Still hoping for replies to this:

/tuning/topicId_95321.html#95412

-Carl

🔗Mike Battaglia <battaglia01@...>

1/7/2011 3:09:10 PM

On Fri, Jan 7, 2011 at 3:32 PM, Michael <djtrancendance@...> wrote:
>
> > My best guess right now is that it's still related to critical band
> > effects
>
> Simply put...it seems to be what happens when beating rates between multiple
> sine waves are exactly the same.
> IE if you get sine waves of 100hz 200hz 300hz...the beating happens at 100hz
> (200-100 = 100, 300-200 = 100...) so you get this piled-up oscillation at
> 100hz...in addition to the sound of the root tone at 100hz.

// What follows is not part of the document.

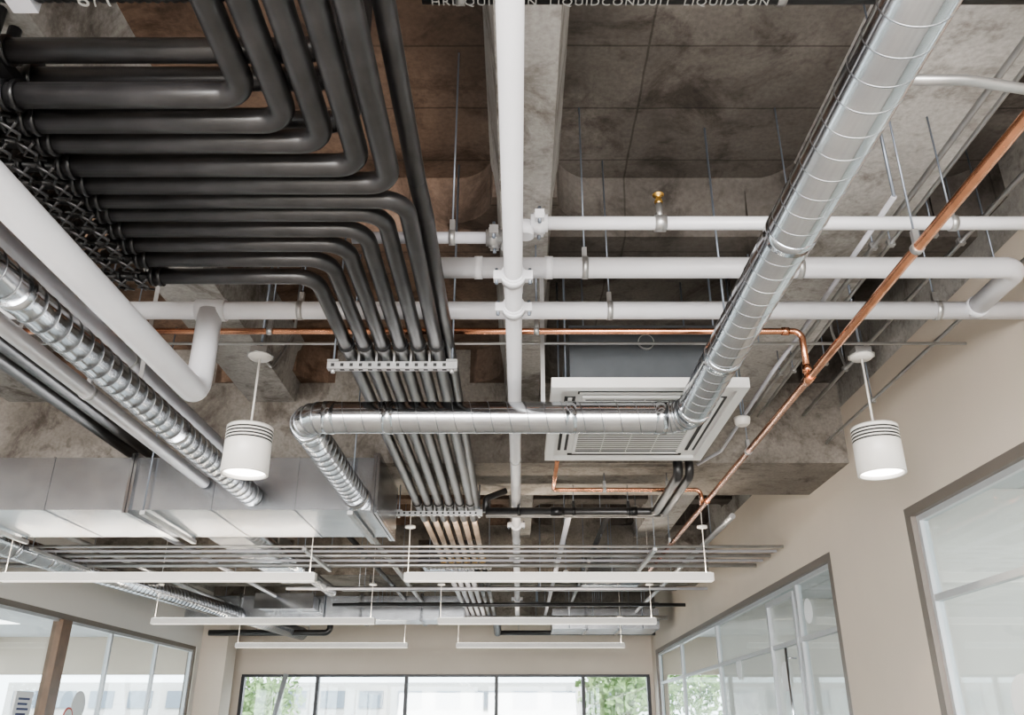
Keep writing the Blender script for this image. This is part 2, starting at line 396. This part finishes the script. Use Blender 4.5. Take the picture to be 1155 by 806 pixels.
b=B(); b.tube([(-2.28,-3,1.96),(-2.28,6.8,1.96)],.058,'whiteg',seg=24)
for y in(1.5,4.5): hanger(b,-2.28,y,1.96,.058,'y',top=2.6)
b.build('grey_jacketed_pipe')
b=B(); b.tube([(-2.47,-3,1.76),(-2.47,6.45,1.76)],.045,'white',seg=24)
for y in(1.5,4.5): hanger(b,-2.47,y,1.76,.045,'y')
b.build('condensate_pipe')
for x in(-3.1,-3.25):
    b=B(); b.tube([(x,-3,2.12),(x,6.8,2.12)],.055,'black',seg=20)
    for y in(1.5,4.0): hanger(b,x,y,2.12,.055,'y')
    b.build('insulated_pipe')

# ---------------------------------------------------------------- black bundle
rowsF=[(2.708,-.435),(2.80,-.53),(2.914,-.625),(3.03,-.72),(3.154,-.815),(3.31,-.91)]
rowsN=[(2.13,-.87),(2.254,-.77),(2.361,-.67),(2.496,-.57),(2.604,-.475)]
Z=1.85
def leftend(b,y,z,r):
    for x in(-1.60,-1.635,-1.70,-1.78,-1.86,-1.93): 
        ring(b,(x,y,z),'x',r*.72+.014 if x<-1.65 else r+.009,.016,'blackp')
    b.tube([(-1.6,y,z),(-2.05,y,z),(-2.05,y,DK)],r*.62,'blackp',R=.06,seg=12)
    for x in(-1.70,-1.79,-1.88):
        b.tube([(x,y-.045,z-.035),(x+.05,y,z-.055),(x+.01,y+.06,z-.035)],.007,'black',seg=6)
        b.tube([(x+.06,y-.045,z-.04),(x,y+.01,z-.05),(x+.05,y+.06,z-.035)],.006,'black',seg=6)
for y,x in rowsN:
    b=B(); b.tube([(-1.63,y,Z),(x,y,Z),(x,-3,Z)],.042,'black',R=.085,seg=20)
    leftend(b,y,Z,.042); ring(b,(x,.4,Z),'y',.047,.03,'blackp'); b.build('insulated_pipe')
for y,x in rowsF:
    b=B(); b.tube([(-1.63,y,Z),(x,y,Z),(x,8.1,Z)],.036,'black',R=.10,seg=20)
    b.tube([(x,8.1,Z),(x,10.5,Z)],.028,'tan',seg=12); b.tube([(x,10.5,Z),(x,16,Z)],.034,'whiteg' if x<-.6 else 'black',seg=12)
    ring(b,(x,10.3,Z),'y',.04,.08,'brass')
    leftend(b,y,Z,.036)
    for yy in(4.05,4.3,7.45,7.75): ring(b,(x,yy,Z),'y',.043,.04,'blackp')
    b.build('insulated_pipe')
for y,z in((2.05,1.96),(2.2,1.98),(2.42,1.98)):
    b=B(); b.tube([(-1.9,y,z),(-.6,y,z),(-.6,y,DK)],.04,'black',R=.09); ring(b,(-1.62,y,z),'x',.05,.03,'blackp'); b.build('insulated_pipe')
b=B(); b.tube([(-.40,-3,1.97),(-.40,2.75,1.97),(-.385,2.95,1.93),(-.385,7.9,1.86)],.036,'black',R=.05,n=4); b.build('insulated_pipe')
def trapeze(x0,x1,y,z,clips,name='strut_trapeze_hanger',top=DK):
    b=B(); b.box(x0,x1,y-.02,y+.02,z-.042,z-.002,'strut')
    n=int((x1-x0)/.05)
    for i in range(n): 
        xx=x0+.03+i*.05; b.box(xx-.009,xx+.009,y-.0215,y-.018,z-.03,z-.012,'dark'); b.box(xx-.012,xx+.012,y-.008,y+.008,z-.0435,z-.04,'dark')
    for x in(x0+.03,x1-.03):
        b.tube([(x,y,z-.05),(x,y,top)],.006,'rod',seg=8); b.tube([(x,y,z-.06),(x,y,z-.04)],.013,'strut',seg=6); b.box(x-.03,x+.03,y-.025,y+.025,z+.0,z+.01,'strut')
    for x in clips:
        b.box(x-.006,x+.006,y-.03,y+.03,z-.01,z+.085,'strut')
    b.build(name)
trapeze(-1.03,-.33,4.18,Z-.045,[-.48,-.58,-.67,-.765,-.86])
trapeze(-1.12,-.33,7.6,Z-.045,[-.48,-.58,-.67,-.765,-.86],top=2.05)
trapeze(-1.12,-.33,10.4,Z-.045,[])
trapeze(-1.0,-.33,.9,Z-.05,[-.52,-.62,-.72,-.82])
b=B(); b.box(-1.655,-1.615,1.9,3.4,Z+.05,Z+.09,'blackp')
for y in(1.93,3.38): b.tube([(-1.635,y,Z+.05),(-1.635,y,DK)],.006,'rod',seg=8)
b.build('strut_trapeze_hanger')
b=B(); pts=[];rr=[]
for i in range(90): pts.append((-1.9+.0125*i,1.72,1.9)); rr.append(.055+(.006 if i%2 else 0))
b.tube(pts,rr,'blackp',seg=20); b.box(-1.2,-1.19,1.71,1.73,1.95,DK,'strut'); b.box(-1.42,-1.35,1.66,1.78,1.838,1.965,'whiteg')
flex=b.build('corrugated_hose')
b=B(); b.tube([(-.33,2.14,2.3),(2.79,2.14,2.3)],.036,'blackp',seg=20); hanger(b,.9,2.14,2.3,.036,'x'); hanger(b,-.2,2.14,2.3,.036,'x')
con=b.build('printed_conduit')
def text(s,loc,size,parent,mat,rot):
    cu=bpy.data.curves.new('lettering','FONT'); cu.body=s; cu.size=size; cu.extrude=.0006; cu.align_x='LEFT'; cu.space_character=1.2
    o=bpy.data.objects.new('lettering',cu); bpy.context.collection.objects.link(o); o.location=(loc[0],loc[1],loc[2]+H); o.rotation_euler=rot; cu.materials.append(M[mat]); o.parent=parent
text('HRLIQUIDCON  LIQUIDCONDUIT  LIQUIDCON',(-.3,2.156,2.262),.046,con,'textw',(math.pi,0,0))
text('8/1',(-1.22,1.75,1.833),.07,flex,'textw',(math.pi,0,0))

# ---------------------------------------------------------------- copper
b=B(); b.tube([(1.59,-3,1.75),(1.59,10.4,1.75)],.021,'copper',seg=16)
b.tube([(-4.8,4.28,2.04),(1.59,4.28,2.04),(1.59,4.28,1.75)],.018,'copper',R=.05,seg=16)
ring(b,(1.59,4.28,1.81),'z',.024,.04,'copper'); ring(b,(1.59,4.28,1.75),'y',.027,.10,'copper'); ring(b,(1.5,4.28,2.04),'x',.023,.04,'copper')
ring(b,(1.59,1.9,1.75),'y',.026,.05,'copper');ring(b,(1.59,7.0,1.75),'y',.026,.05,'copper')
b.tube([(.3,6.3,1.9),(.3,7.2,1.9),(1.59,7.2,1.9),(1.59,7.2,1.75)],.017,'copper',R=.05)
b.tube([(.3,6.3,1.9),(.3,6.3,2.1),(.3,5.9,2.1)],.017,'copper',R=.04)
for y in(2.9,5.6): hanger(b,1.59,y,1.75,.021,'y')
hanger(b,1.59,8.9,1.75,.021,'y')
for x in(.1,-2.8,-1.4): hanger(b,x,4.28,2.04,.018,'x')
for x in(.75,1.3): hanger(b,x,7.2,1.9,.017,'x',top=2.05)
b.build('copper_pipe')
b=B()
for dz,dx in((0,0),(.0,.09)):
    b.tube([(-.3,7.6+dx,1.8+dz),(1.25+dx,7.6+dx,1.8+dz),(1.25+dx,6.4,1.8+dz),(1.25+dx,6.4,2.0)],.034 if dx else .038,'black',R=.07)
ring(b,(.35,7.6,1.8),'x',.048,.12,'blackp');ring(b,(1.05,7.6,1.8),'x',.046,.06,'blackp')
b.tube([(-.3,7.62,1.8),(-.3,7.62,1.93),(-.12,7.7,2.02)],.03,'black',R=.04)
for x in(0,.5,1.0): hanger(b,x,7.6,1.8,.038,'x',top=2.05,k='blackp')
b.build('insulated_pipe')

# ---------------------------------------------------------------- AC cassette
b=B(); x0,x1,y0,y1,z=.19,1.33,4.5,5.95,1.8
b.box(x0+.12,x1-.12,y0+.2,y1-.2,z+.05,2.28,'grey')
b.tube([(.78,y0+.2,2.16),(.78,y0+.18,2.16)],.05,'strut',seg=24); b.tube([(.78,y0+.2,2.16),(.78,y0+.178,2.16)],.044,'grey',seg=24)
b.box(x0,x1,y0,y1,z+.01,z+.05,'plastic')
w=.06
for a in((x0,x1,y0,y0+w),(x0,x1,y1-w,y1),(x0,x0+w,y0+w,y1-w),(x1-w,x1,y0+w,y1-w)): b.box(*a,z-.012,z+.0105,'plastic')
b.box(x0+.16,x1-.16,y0+.085,y0+.15,z+.004,z+.011,'dark'); b.box(x0+.17,x1-.17,y0+.12,y0+.145,z-.002,z+.004,'plastic')
for xa in(x0+.085,x1-.15):
    b.box(xa,xa+.065,y0+.2,y1-.2,z+.004,z+.011,'dark'); b.box(xa+.02,xa+.045,y0+.21,y1-.21,z+.0,z+.004,'plastic')
b.box(x0+.16,x1-.16,y1-.115,y1-.085,z+.004,z+.011,'dark')
gx0,gx1,gy0,gy1=x0+.21,x1-.21,y0+.2,y1-.17
b.box(gx0,gx1,gy0,gy1,z+.004,z+.0115,'dark')
for a in((gx0-.02,gx1+.02,gy0-.02,gy0),(gx0-.02,gx1+.02,gy1,gy1+.02),(gx0-.02,gx0,gy0,gy1),(gx1,gx1+.02,gy0,gy1)): b.box(*a,z-.006,z+.0105,'plastic')
yy=gy0+.02
while yy<gy1-.02:
    b.box(gx0,gx1,yy,yy+.011,z+.000,z+.003,'plastic'); yy+=.036
for i in range(1,4): xx=gx0+(gx1-gx0)*i/4; b.box(xx-.002,xx+.002,gy0,gy1,z-.001,z+.002,'plastic')
for cx in(x0+.1,x1-.1):
    for cy in(y0+.3,y1-.3): b.tube([(cx,cy,z+.05),(cx,cy,DK)],.007,'rod',seg=8); 
b.build('air_conditioner_cassette')
b=B(); b.lathe((1.5,5.35,1.85),[(0,0),(.035,0),(.05,.015),(.055,.04),(.055,.055),(0,.055)],'lamp',24); b.tube([(1.5,5.35,1.9),(1.5,5.35,DK)],.007,'rod',seg=8); b.build('smoke_detector')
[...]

More comprehensive reply is going on tuning. Let's get this off of
here. The long story is your train of thinking is, I think, correct,
but there's more to it.

-Mike

🔗Carl Lumma <carl@...>

1/7/2011 3:09:40 PM

Mike wrote:
>My best guess right now is that it's still related to critical band
>effects,

I'm almost 100% sure it's nothing to do with frequency domain.
More on tuning, I hope. -Carl

🔗Daniel Forró <dan.for@...>

1/7/2011 4:16:31 PM

You do great thing with organizing UnTwelve, and I'm really looking forward to find enough time this year, prepare and send some new piece... Keep good work!

Daniel Forro

On 8 Jan 2011, at 3:03 AM, akjmicro wrote:

> Well written, Daniel....
>
> There's some irony here for me, because I'm actively running an > organization that underlines the interest in music that deals with > tunings and microtones. But I think what you say is true > nonetheless, and I look at UnTwelve as an excuse to frame > interesting and good music under one banner than one might not be > able to do under another, b/c they were too stylistically divergent.